_OBJECTIVE_: Starting at the line with "What Blender Python" and stopping at the line with "return Vector((x, CP", repeat each line exactly. Include both and omit the rest.

_RECORD EXCERPTS_:
☆ ☆ ☆ ☆ ☆

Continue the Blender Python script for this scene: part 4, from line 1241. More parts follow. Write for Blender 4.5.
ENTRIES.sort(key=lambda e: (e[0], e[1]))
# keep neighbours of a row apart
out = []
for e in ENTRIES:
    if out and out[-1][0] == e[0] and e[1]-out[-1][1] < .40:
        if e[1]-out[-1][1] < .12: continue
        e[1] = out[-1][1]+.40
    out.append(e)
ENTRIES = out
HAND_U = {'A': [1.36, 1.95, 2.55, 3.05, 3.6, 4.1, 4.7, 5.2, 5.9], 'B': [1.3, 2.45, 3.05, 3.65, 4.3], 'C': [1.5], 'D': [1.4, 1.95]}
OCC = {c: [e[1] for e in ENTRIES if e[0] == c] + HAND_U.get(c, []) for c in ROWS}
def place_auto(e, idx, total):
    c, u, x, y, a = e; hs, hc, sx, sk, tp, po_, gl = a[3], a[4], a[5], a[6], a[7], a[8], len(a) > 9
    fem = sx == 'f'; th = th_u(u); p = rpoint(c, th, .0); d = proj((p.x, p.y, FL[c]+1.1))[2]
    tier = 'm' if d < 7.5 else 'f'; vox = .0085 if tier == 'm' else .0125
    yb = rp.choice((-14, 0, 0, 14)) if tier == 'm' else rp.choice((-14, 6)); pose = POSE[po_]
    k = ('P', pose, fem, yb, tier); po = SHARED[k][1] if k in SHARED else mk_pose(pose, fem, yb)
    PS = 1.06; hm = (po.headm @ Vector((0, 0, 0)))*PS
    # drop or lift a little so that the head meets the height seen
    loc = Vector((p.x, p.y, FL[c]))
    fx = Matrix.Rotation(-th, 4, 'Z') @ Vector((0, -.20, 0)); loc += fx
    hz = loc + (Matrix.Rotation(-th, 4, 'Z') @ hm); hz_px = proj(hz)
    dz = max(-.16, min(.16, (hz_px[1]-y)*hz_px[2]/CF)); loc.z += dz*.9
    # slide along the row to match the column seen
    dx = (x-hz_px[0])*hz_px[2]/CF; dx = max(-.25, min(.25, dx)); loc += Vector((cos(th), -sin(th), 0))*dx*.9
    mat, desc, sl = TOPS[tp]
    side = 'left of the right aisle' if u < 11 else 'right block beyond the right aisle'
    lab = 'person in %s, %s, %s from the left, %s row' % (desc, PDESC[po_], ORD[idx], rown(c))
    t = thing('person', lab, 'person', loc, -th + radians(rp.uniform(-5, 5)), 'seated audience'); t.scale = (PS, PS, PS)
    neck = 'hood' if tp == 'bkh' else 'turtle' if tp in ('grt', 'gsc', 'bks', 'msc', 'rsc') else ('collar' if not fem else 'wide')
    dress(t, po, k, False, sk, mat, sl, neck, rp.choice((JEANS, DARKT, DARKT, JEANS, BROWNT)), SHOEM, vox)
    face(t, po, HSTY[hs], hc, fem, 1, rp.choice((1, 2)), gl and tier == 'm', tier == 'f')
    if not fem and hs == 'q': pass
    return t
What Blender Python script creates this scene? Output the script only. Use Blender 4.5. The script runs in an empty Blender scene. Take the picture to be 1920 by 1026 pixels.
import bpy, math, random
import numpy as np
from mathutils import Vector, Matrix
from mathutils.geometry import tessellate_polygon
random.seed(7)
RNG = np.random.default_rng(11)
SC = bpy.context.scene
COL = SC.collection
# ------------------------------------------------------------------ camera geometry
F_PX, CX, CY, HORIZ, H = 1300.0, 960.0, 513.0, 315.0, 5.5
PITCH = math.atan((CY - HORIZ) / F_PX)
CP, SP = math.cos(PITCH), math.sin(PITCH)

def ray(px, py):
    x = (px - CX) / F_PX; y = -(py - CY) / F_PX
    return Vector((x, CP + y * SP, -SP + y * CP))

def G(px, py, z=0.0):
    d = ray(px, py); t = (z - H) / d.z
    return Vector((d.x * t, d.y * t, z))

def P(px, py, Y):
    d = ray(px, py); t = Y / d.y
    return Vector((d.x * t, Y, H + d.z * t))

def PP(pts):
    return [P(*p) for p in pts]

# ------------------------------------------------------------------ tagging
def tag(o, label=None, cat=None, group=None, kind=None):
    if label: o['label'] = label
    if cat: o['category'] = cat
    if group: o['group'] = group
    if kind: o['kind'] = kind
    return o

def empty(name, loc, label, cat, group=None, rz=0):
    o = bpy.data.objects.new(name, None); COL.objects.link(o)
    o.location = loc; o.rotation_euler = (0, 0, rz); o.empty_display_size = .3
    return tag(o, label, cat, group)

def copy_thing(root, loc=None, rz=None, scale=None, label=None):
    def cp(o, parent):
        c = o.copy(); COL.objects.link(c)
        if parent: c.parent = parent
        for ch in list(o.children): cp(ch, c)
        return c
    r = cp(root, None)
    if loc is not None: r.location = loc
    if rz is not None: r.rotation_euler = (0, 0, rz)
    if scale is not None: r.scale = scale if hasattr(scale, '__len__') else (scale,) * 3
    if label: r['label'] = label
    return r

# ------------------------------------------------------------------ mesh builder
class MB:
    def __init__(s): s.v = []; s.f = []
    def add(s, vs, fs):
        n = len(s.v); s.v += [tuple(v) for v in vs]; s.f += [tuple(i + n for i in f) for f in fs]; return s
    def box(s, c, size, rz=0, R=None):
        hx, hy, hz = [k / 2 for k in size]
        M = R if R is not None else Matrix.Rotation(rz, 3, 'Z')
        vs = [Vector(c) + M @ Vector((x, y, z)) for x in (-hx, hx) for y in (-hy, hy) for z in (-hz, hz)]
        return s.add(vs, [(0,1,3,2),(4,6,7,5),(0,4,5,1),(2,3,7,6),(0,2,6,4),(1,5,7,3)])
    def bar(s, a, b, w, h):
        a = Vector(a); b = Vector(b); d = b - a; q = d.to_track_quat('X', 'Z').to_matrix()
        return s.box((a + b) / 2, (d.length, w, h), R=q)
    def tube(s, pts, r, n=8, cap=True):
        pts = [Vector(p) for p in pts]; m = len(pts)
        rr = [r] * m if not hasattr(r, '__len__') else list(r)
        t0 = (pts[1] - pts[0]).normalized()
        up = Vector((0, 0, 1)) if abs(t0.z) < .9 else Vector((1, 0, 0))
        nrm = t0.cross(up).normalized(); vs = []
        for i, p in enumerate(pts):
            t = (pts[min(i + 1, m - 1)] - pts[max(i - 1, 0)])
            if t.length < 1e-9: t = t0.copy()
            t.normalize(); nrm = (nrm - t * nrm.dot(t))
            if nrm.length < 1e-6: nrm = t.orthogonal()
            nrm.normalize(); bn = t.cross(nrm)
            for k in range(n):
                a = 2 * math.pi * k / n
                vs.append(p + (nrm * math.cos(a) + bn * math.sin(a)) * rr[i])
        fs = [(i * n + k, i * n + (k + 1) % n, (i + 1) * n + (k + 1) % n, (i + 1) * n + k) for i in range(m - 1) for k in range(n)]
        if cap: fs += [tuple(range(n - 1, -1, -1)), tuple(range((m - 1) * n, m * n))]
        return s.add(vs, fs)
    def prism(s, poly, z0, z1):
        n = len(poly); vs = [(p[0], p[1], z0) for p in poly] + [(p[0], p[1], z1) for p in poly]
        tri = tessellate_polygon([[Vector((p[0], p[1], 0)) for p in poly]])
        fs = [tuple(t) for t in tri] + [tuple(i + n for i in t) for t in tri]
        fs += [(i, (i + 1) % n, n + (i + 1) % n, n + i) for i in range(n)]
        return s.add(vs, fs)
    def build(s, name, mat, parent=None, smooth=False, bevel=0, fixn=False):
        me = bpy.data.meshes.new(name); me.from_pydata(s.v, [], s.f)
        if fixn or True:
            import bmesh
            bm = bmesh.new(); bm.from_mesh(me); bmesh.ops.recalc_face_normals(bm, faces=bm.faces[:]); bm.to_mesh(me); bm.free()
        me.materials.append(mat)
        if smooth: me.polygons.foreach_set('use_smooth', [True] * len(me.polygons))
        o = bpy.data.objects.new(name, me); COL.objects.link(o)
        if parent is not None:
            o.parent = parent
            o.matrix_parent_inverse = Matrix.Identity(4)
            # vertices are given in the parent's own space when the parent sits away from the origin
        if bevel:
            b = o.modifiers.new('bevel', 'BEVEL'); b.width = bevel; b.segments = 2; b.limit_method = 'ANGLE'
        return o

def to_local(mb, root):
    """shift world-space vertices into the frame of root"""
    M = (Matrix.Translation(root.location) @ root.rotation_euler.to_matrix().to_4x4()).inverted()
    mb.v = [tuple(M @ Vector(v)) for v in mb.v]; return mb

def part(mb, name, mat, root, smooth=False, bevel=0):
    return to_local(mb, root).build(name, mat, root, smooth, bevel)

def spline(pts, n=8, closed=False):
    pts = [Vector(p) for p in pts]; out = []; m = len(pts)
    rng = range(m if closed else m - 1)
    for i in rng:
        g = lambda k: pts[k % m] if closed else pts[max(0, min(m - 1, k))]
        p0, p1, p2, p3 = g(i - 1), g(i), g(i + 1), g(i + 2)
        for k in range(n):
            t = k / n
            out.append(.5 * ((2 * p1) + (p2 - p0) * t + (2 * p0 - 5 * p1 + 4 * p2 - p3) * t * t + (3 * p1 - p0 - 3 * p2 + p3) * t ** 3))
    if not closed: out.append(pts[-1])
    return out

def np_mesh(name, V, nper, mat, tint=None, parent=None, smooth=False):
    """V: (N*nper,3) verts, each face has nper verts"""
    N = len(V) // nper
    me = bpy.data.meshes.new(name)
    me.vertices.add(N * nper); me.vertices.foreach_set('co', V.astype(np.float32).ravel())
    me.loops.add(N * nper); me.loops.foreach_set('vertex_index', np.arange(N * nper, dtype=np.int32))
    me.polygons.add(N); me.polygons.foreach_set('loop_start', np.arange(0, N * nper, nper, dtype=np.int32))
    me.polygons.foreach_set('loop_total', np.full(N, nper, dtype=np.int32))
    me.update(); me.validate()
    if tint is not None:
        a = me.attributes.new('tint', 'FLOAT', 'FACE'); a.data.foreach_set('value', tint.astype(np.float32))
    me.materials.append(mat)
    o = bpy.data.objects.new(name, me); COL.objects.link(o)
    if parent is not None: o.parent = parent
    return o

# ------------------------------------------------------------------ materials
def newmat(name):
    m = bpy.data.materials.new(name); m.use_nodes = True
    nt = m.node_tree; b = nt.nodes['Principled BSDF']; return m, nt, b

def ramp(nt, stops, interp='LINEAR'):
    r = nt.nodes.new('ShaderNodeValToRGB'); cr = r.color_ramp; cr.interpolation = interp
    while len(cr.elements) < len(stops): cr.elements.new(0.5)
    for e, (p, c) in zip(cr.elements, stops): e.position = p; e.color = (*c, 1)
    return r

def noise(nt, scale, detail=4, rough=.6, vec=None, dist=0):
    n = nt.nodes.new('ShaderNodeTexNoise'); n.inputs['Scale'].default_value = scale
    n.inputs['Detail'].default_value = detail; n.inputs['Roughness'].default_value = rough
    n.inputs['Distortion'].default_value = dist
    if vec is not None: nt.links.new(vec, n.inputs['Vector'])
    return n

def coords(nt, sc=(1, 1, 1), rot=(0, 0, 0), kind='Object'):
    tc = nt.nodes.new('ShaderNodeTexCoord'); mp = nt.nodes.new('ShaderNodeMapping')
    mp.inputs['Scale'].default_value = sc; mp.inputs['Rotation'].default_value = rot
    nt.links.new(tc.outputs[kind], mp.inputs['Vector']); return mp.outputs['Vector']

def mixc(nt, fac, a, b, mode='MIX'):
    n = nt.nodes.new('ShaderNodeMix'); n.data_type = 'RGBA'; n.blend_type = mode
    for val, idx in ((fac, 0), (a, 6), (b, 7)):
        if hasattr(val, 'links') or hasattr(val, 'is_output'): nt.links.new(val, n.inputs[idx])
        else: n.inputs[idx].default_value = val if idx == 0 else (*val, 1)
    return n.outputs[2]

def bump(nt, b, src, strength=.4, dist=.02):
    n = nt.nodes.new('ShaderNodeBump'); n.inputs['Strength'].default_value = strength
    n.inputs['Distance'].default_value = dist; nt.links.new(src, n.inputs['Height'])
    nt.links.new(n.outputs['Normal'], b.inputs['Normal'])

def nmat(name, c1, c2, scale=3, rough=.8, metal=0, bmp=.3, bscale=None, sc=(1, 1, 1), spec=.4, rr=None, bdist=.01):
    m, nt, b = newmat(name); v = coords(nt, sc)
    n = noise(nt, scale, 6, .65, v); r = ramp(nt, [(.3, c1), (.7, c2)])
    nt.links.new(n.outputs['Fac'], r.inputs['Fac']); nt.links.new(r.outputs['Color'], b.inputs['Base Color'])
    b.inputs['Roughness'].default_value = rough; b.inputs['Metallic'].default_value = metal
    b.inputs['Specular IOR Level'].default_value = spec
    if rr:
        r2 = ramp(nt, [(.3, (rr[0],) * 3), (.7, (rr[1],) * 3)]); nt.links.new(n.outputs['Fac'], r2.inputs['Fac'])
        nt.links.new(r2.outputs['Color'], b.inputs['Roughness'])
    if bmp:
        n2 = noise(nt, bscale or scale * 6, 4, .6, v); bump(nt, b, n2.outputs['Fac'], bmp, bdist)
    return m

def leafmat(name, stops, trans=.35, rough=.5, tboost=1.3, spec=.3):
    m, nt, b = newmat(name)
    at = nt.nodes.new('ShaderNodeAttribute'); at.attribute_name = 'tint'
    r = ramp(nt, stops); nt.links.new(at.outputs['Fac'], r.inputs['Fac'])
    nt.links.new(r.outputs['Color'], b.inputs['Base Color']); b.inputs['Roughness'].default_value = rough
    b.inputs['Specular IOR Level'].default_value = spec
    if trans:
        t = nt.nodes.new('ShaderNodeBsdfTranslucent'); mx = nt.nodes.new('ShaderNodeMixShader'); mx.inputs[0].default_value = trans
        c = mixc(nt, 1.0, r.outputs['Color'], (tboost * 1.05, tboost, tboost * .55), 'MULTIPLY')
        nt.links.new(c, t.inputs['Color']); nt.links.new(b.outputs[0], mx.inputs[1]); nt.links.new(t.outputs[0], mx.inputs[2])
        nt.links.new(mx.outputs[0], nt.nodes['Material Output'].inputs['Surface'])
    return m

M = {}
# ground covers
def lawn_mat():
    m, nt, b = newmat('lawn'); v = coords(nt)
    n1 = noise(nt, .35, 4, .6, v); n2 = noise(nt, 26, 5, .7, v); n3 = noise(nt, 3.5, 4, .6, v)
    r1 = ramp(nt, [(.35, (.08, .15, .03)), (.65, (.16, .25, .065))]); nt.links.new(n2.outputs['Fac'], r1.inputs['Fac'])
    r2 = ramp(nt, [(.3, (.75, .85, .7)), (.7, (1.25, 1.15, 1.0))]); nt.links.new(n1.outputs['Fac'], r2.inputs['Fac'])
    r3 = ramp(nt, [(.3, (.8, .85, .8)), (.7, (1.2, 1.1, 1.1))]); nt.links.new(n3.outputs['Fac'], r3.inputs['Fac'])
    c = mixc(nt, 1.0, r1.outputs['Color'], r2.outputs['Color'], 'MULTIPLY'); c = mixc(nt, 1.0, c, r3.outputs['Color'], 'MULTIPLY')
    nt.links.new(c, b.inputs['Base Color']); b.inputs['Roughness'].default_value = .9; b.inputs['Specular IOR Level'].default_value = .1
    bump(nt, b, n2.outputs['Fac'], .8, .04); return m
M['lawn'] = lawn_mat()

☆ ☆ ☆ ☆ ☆

_TASK OUTPUT_:
What Blender Python script creates this scene? Output the script only. Use Blender 4.5. The script runs in an empty Blender scene. Take the picture to be 1920 by 1026 pixels.
import bpy, math, random
import numpy as np
from mathutils import Vector, Matrix
from mathutils.geometry import tessellate_polygon
random.seed(7)
RNG = np.random.default_rng(11)
SC = bpy.context.scene
COL = SC.collection
# ------------------------------------------------------------------ camera geometry
F_PX, CX, CY, HORIZ, H = 1300.0, 960.0, 513.0, 315.0, 5.5
PITCH = math.atan((CY - HORIZ) / F_PX)
CP, SP = math.cos(PITCH), math.sin(PITCH)

def ray(px, py):
    x = (px - CX) / F_PX; y = -(py - CY) / F_PX
    return Vector((x, CP + y * SP, -SP + y * CP))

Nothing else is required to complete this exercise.